A Practical Website Design Checklist Inspired by JandGDesign.com Tips

Why a checklist beats guesswork

Most websites don’t fail because the owner lacks creativity. They fail because small issues add up: unclear headings, inconsistent spacing, weak calls-to-action, and distracting layouts. A checklist turns JandGDesign.com-style advice into a repeatable process you can run anytime you publish a new page or redesign an old one.

1) Message clarity: can visitors “get it” instantly?

Start with your above-the-fold area (what people see without scrolling). Ask:
  • Does the main heading say what you do, for whom, and the outcome?
  • Is the subheading supportive, not a second headline?
  • Is there one primary call-to-action that matches your goal (book, contact, buy, subscribe)?

If you’re struggling, simplify. A strong homepage message often reads like: “We help [audience] achieve [result] with [service].” Even if you refine later, clarity first wins.

2) Visual hierarchy: do the important elements look important?

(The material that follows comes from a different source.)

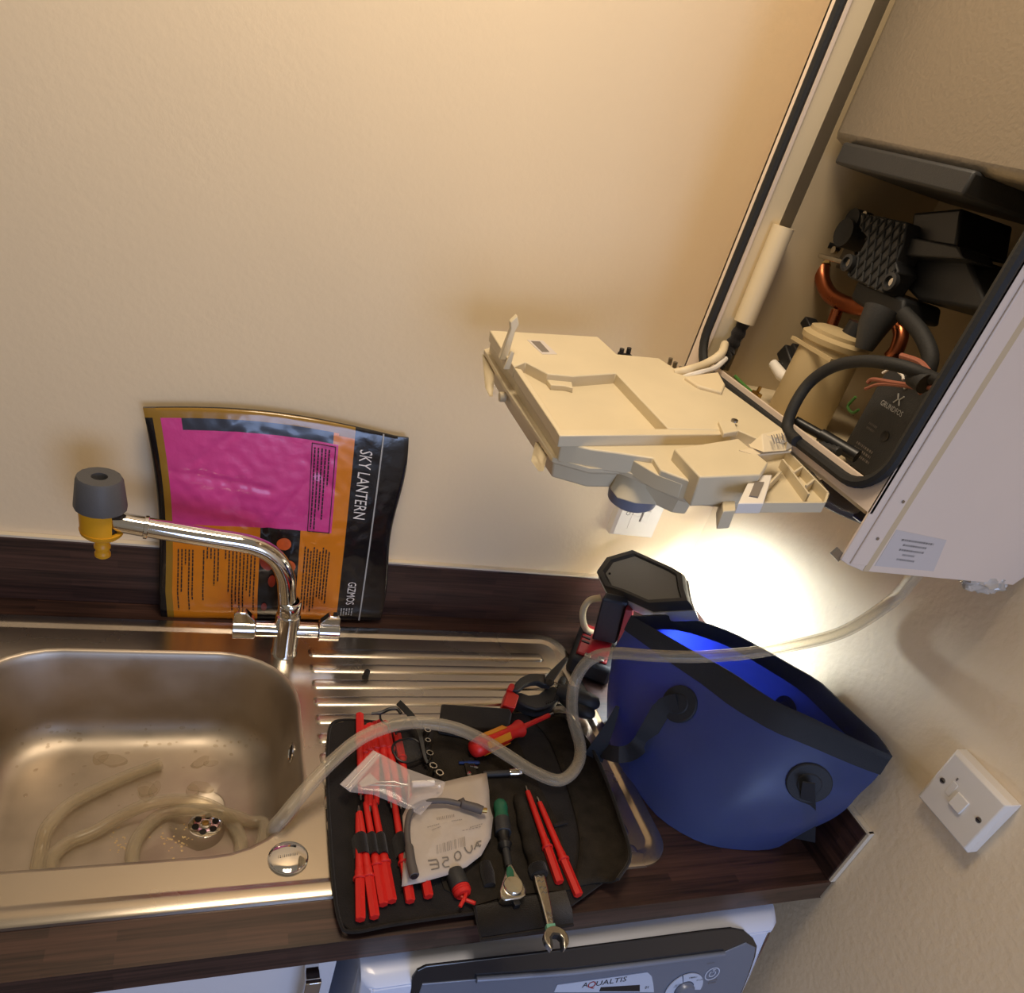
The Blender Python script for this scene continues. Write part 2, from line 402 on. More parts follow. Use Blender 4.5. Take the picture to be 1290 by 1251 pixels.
# overflow
p, n = hit(bowl, 367.5, 948)
if p is None: p, n = V(-.752, -.30, -.04), V(-1, 0, 0)
mb = MB(); mb.lathe(p-n*.0005, n, [(.015, 0), (.015, .0015), (.0125, .0028), (.0115, .0012)], 24, caps=False)
ov = obj('overflow_ring', mb, CHROME, sk)
obj('overflow_opening', MB().lathe(p-n*.0003, n, [(.0114, 0), (.0114, .0012), (0, .0012)], 20, caps=False), INK, ov)
# drainer ribs
for k in range(12):
    yy = -.112-.0377*k; x1 = -.292 if k > 0 else -.300
    mb = MB(); w = .0115
    L0 = rr(-.716, x1, yy-w, yy+w, .008, .0020, 4); L1 = rr(-.7135, x1-.0025, yy-w+.0025, yy+w-.0025, .006, .0042, 4); L2 = rr(-.710, x1-.006, yy-w+.006, yy+w-.006, .004, .0048, 4)
    mb.loft([L0, L1, L2], False, True); obj('drainer_ridge', mb, STEEL, sk, smooth=60)
# waste button
B = V(-.7655, -.4955, .002)
mb = MB().lathe(B, (0, 0, 1), [(.0235, 0), (.0235, .0022), (.0222, .0032), (.021, .0026), (.020, .0030), (.012, .0044), (0, .0048)], 32, caps=False)
wb = obj('waste_button', mb, CHROME, sk, label='round mirror-polished waste control button')
q = MB(); dashes(q, B+V(-.012, -.001, .0053), V(1, .12, 0), V(0, 1, 0), .024, 1, .003, .003, ragged=0)
obj('embossed_word', q, DSTEEL, wb, smooth=0)
# droplets and lime scale: too many to count
mb = MB()
for k in range(60):
    u = random.uniform(20, 330); v = random.uniform(905, 1050) if k < 25 else random.uniform(915, 940)
    p, n = hit(bowl, u, v)
    if p is None: continue
    r = random.uniform(.0012, .0032); R = n.to_track_quat('Z', 'Y').to_matrix()
    mb.ell(p, (r*random.uniform(.8, 1.7), r, r*.35), R, 8, 4)
for k in range(10):
    p, n = hit(bowl, random.uniform(90, 300), random.uniform(950, 1030))
    if p is None or n.z < .93: continue
    m0 = len(mb.v); rx = random.uniform(.010, .026); mb.ell(p, (rx, rx*random.uniform(.4, .8), .0007), Matrix.Rotation(random.random()*3, 3, 'Z'), 20, 4)
    for q in mb.v[m0:]:
        w_ = 1+.35*noise.noise(Vector((q.x*90, q.y*90, k))); q.x = p.x+(q.x-p.x)*w_; q.y = p.y+(q.y-p.y)*w_
tagd = obj('water_droplets', mb, DROP, kind='stuff'); tag(tagd, 'scattered water drops on the floor of the steel sink bowl', 'water')
mb = MB()
LIME = mat('limescale', rgb(214, 190, 140), .8)
for k in range(70):
    u, v = random.gauss(222, 16), random.gauss(1056, 10)
    if k % 3 == 0: u, v = random.gauss(150, 10), random.gauss(1065, 12)
    p, n = hit(bowl, u, v)
    if p is None or n.z < .9: continue
    mb.ell(p, (random.uniform(.0008, .002),)*2+(.0005,), None, 6, 3)
tag(obj('limescale_flakes', mb, LIME, kind='stuff'), 'pale limescale grit beside the drain in the sink bowl', 'grit')

# ---------------------------------------------------------------- mixer tap
TB = V(-.7535, -.111, .002)
tp = thing('mixer_tap', 'chrome two-lever mixer tap with a long swan spout on the sink', 'tap', TB)
T = lambda x, z: V(x, -.111, z)
obj('body', MB().lathe(TB, (0, 0, 1), [(.0205, 0), (.0205, .002), (.0190, .004), (.0188, .073), (.0185, .075), (.0165, .076), (.0172, .078), (.0172, .1), (.0155, .102), (.0135, .102)], 32, caps=False), CHROME, tp, smooth=50)
path = catmull([T(-.757, .095), T(-.760, .118), T(-.766, .150), T(-.783, .180), T(-.815, .198), T(-.87, .205), T(-.94, .213), T(-1.006, .222)], 10)
obj('spout', MB().tube(path, .0137, 24), CHROME, tp)
obj('spout_collar', MB().lathe(T(-.948, .2139), (-1, 0, .12), [(.0137, 0), (.0160, .001), (.0160, .005), (.0137, .006)], 28, caps=False), CHROME, tp)
for s in (-1, 1):
    x = TB.x
    obj('valve_arm', MB().cyl(T(x+s*.012, .047), T(x+s*.047, .047), .0125, n=28), CHROME, tp, bevel=.001)
    hl = obj('lever_handle', MB().cyl(T(x+s*.0475, .047), T(x+s*.080, .047), .0165, n=32), CHROME, tp, bevel=.0012)
    a, b = x+s*.0485, x+s*.079
    mb = MB().prism([V(a, -.118, .058), V(b, -.118, .058), V(b, -.118, .077), V(b-s*.004, -.118, .081), V(a+s*.013, -.118, .081), V(a, -.118, .066)], (0, .014, 0))
    obj('lever_fin', mb, CHROME, hl, bevel=.0015)

# ---------------------------------------------------------------- hose connector pushed on the spout
cx, cy = -1.004, -.111
hc = thing('hose_connector', 'grey and yellow push-on hose connector at the end of the chrome spout', 'hose connector', (cx, cy, .162))
def octo(r, z, k=16, flat=.0):
    out = []
    for i in range(k):
        a = 2*math.pi*(i+.5)/k; q = r*(1-.05*abs(math.sin(4*a))); out.append(V(cx+q*math.cos(a), cy+q*math.sin(a), z))
    return out
mb = MB().loft([octo(.0265, .240), octo(.0325, .2402), octo(.0325, .244), octo(.0285, .280), octo(.0265, .2835), octo(.0100, .2838), octo(.0095, .270), octo(.0001, .270)], True, False)
obj('rubber_sleeve', mb, GREYRUB, hc, smooth=28)
mb = MB()   # yellow shell: open towards the camera-right where the spout end sits
def arcsh(z0, z1, r0, r1, a0, a1, th=.0025, k=18):
    l = []
    for z, r in ((z0, r0), (z1, r1)):
        l.append([V(cx+r*math.cos(a0+(a1-a0)*i/k), cy+r*math.sin(a0+(a1-a0)*i/k), z) for i in range(k+1)])
    li = [[V(cx+(p.x-cx)*(1-th/.025), cy+(p.y-cy)*(1-th/.025), p.z) for p in q] for q in l]
    mb.loft([l[0], l[1], li[1], li[0], l[0]], closed=False)
    mb.add([l[0][0], l[1][0], li[1][0], li[0][0]], [(0, 1, 2, 3)]); mb.add([l[0][-1], l[1][-1], li[1][-1], li[0][-1]], [(0, 1, 2, 3)])
arcsh(.206, .240, .0255, .0265, math.radians(-55+0), math.radians(-55-270))
mb.lathe(V(cx, cy, .1925), (0, 0, 1), [(.010, 0), (.0205, .004), (.0255, .009), (.0265, .014), (.0235, .0142), (.0, .0135)], 28, caps=False)
obj('yellow_body', mb, YELLOW, hc, smooth=45)
obj('hose_tail', MB().lathe(V(cx, cy, .1925), (0, 0, -1), [(.0105, 0), (.0088, .004), (.0088, .010), (.0102, .0115), (.0102, .015), (.0085, .017), (.0085, .0215), (.0098, .0235), (.0098, .028), (.0075, .030), (.006, .030), (.006, .02)], 24, caps=False), YELLOW, hc, smooth=50)
obj('seal_ring', MB().lathe(V(cx, cy, .2075), (0, 0, 1), [(.012, 0), (.021, 0), (.021, .004), (.012, .006)], 24), BLACKPL, hc)

# ---------------------------------------------------------------- sky lantern pack leaning on the back wall
pk = thing('lantern_pack', 'pink, orange and black plastic pack lettered SKY LANTERN leaning on the back wall', 'packet', (-.77, -.02, 0))
PY = -.030
def pw(u, v, d=0.):   # point on the pack's front face; it leans back a little and bellies out
    q = at(u, v, y=PY); f = max(0, min(1, q.z/.36))
    yy = PY+.020*f
    q = at(u, v, y=yy); q.y -= d; return q
TL, TR, BR_, BL = (180, 514), (515, 552), (478, 782), (203, 780)
# grid in (s,t): s across, t down, edges follow the photographed outline
def edge_top(s): return (180+335*s, 514+38*s-16*math.sin(math.pi*min(1, s*1.05))*(.8 if s < .95 else .4))
def edge_bot(s): return (203+275*s, 779+2*s)
def edge_l(t): return 180+23*t+14*math.sin(math.pi*min(1, t*1.15))*(1 if t < .87 else .6)
def puv(s, t):
    a = edge_top(s); b = edge_bot(s)
    u = a[0]+(b[0]-a[0])*t; v = a[1]+(b[1]-a[1])*t
    lw = 1-s
    u += (edge_l(t)-(180+23*t))*lw*lw*.6
    u += 3*math.sin(t*9)*(s > .97)
    return u, v
def puff(s, t): return .022*(max(0, math.sin(math.pi*min(1, max(0, s))))**.45)*(max(0, math.sin(math.pi*min(1, max(0, t))))**.45)
def pp(s, t, lift=0.):
    u, v = puv(s, t); q = pw(u, v)
    w = noise.noise(Vector((s*6, t*6, 3)))*.0016+noise.noise(Vector((s*24, t*22, 9)))*.0011
    for (a0, b0, a1, b1) in ((.47, .55, .72, .17), (.08, .30, .47, .36), (.16, .26, .36, .10), (.62, .20, .74, .33)):
        dx, dy = a1-a0, b1-b0; l2 = dx*dx+dy*dy; q_ = max(0, min(1, ((s-a0)*dx+(t-b0)*dy)/l2)); dd = math.hypot(s-a0-dx*q_, t-b0-dy*q_)
        w -= .0016*math.exp(-(dd/.016)**2)
    q.y -= puff(s, t)*.45+w*puff(s, t)/.022+lift
    return q
NS, NT = 100, 90
def region(s, t):
    if s > .905: return 1                       # black welded margin
    if s > .795: return 1
    if t < .045: return 3
    if s > .74: return 2 if t > .05 else 3
    if t < .105 and s > .14: return 4 if s < .725 else 2
    if s < .035: return 1
    if s < .062: return 3
    if t < .55: return 0
    if .44 < s < .615: return 1
    return 2
mb = MB(); pts = [pp(i/NS, j/NT) for j in range(NT+1) for i in range(NS+1)]
k = len(pts)
fs = []; ms = []
for j in range(NT):
    for i in range(NS):
        a = j*(NS+1)+i; fs.append((a, a+1, a+NS+2, a+NS+1)); ms.append(region((i+.5)/NS, (j+.5)/NT))
mb.add(pts, fs); mb.m = ms
back = [Vector((p.x, min(WX-.001, pw(*puv((i % (NS+1))/NS, (i//(NS+1))/NT)).y+.004), p.z)) for i, p in enumerate(pts)]
mb.add(back, [tuple(reversed(f)) for f in fs], 1)
bd = [i for i in range(NS+1)]+[j*(NS+1)+NS for j in range(1, NT+1)]+[NT*(NS+1)+i for i in range(NS-1, -1, -1)]+[j*(NS+1) for j in range(NT-1, 0, -1)]
for a, b in zip(bd, bd[1:]+bd[:1]): mb.f.append((a, b, b+k, a+k)); mb.m.append(1)
obj('film_pouch', mb, [PINK, BLACKF, ORANGEF, OCHREF, NAVYF], pk, smooth=70)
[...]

Visitors scan. They don’t read top to bottom like a document. Your layout should guide the eye with:
  • One dominant headline per section
  • Supporting text that is visibly smaller and lighter
  • Buttons that stand out from surrounding elements

A quick test: squint at your page. If everything looks the same weight, you don’t have hierarchy. Increase size difference between headings and body text, add spacing, and reduce visual noise.

3) Spacing and alignment: the fastest “pro” upgrade

Spacing is one of the most repeated themes across design guidance for a reason: it instantly changes perceived quality.
  • Use consistent padding inside cards/sections
  • Align text blocks and images to an intentional grid
  • Keep line length comfortable (avoid super-wide paragraphs)

If your site feels cluttered, resist adding new graphics. Add whitespace. It improves readability and makes your content feel more confident.

4) Color and contrast: design that’s readable and accessible

Modern palettes can still be highly readable, but you need to check contrast. Make sure:
  • Body text is dark enough against its background
  • Links are clearly identifiable
  • Buttons have a distinct color and strong label

Also, reduce palette sprawl. A reliable structure is: one primary brand color (for key actions), one secondary accent, neutrals for backgrounds, and a consistent system for headings and text.

5) Typography: fewer choices, better results

Typography is where many DIY designs break down. The fix is often restraint.
  • Limit yourself to one font family, or two at most (one for headings, one for body)
  • Use a consistent scale (for example: H1, H2, H3, body, small)
  • Increase line height for body text to improve comfort

For more in-depth guides and related topics, be sure to check out our homepage where we cover a wide range of subjects.

If you want your site to feel premium, prioritize legibility over novelty.

6) Calls-to-action: do users know what to do next?

Every page should answer: “What should I do now?” Common improvements:
  • Use action-oriented labels (e.g., “Request a Quote” instead of “Submit”)
  • Repeat primary CTAs after key sections, not only at the top
  • Avoid giving equal weight to five different actions

If you have multiple audiences or offers, use one primary CTA and one secondary link. Keep the primary action dominant.

7) Trust signals: reduce hesitation

Trust is part of design. Add proof near decision points:
  • Testimonials with names and context (industry, result, timeframe)
  • Client logos or partner badges (if accurate)
  • Portfolio pieces with a short “what we did” description
  • Clear contact info and a real About page

A small shift here can improve conversions more than any new layout.

8) Mobile experience: design for thumbs

Mobile isn’t a smaller desktop; it’s a different behavior. Check:
  • Text size is readable without zooming
  • Buttons are easy to tap and not stacked too tightly
  • Navigation is simple and doesn’t hide key pages
  • Images scale cleanly and don’t push content too far down

If a section feels long on mobile, break it into shorter chunks with headings.

9) Performance basics: speed supports credibility

A beautifully designed site that loads slowly loses trust. Simple wins include:
  • Compressing and resizing images before uploading
  • Limiting heavy animations and large video backgrounds
  • Removing unused plugins or scripts

You don’t need to become a developer to care about speed. Treat it as part of user experience.

How to use this checklist without getting overwhelmed

Run the checklist in passes. First pass: message and CTA. Second pass: spacing and typography. Third pass: trust signals and mobile. This keeps you from redesigning everything at once and helps you see real gains after each round.

When you pair this checklist with JandGDesign.com tips and guides, you get the best of both worlds: inspiration and a practical structure for execution. Over time, the checklist becomes second nature, and your site starts to feel consistent, clear, and conversion-ready on every page.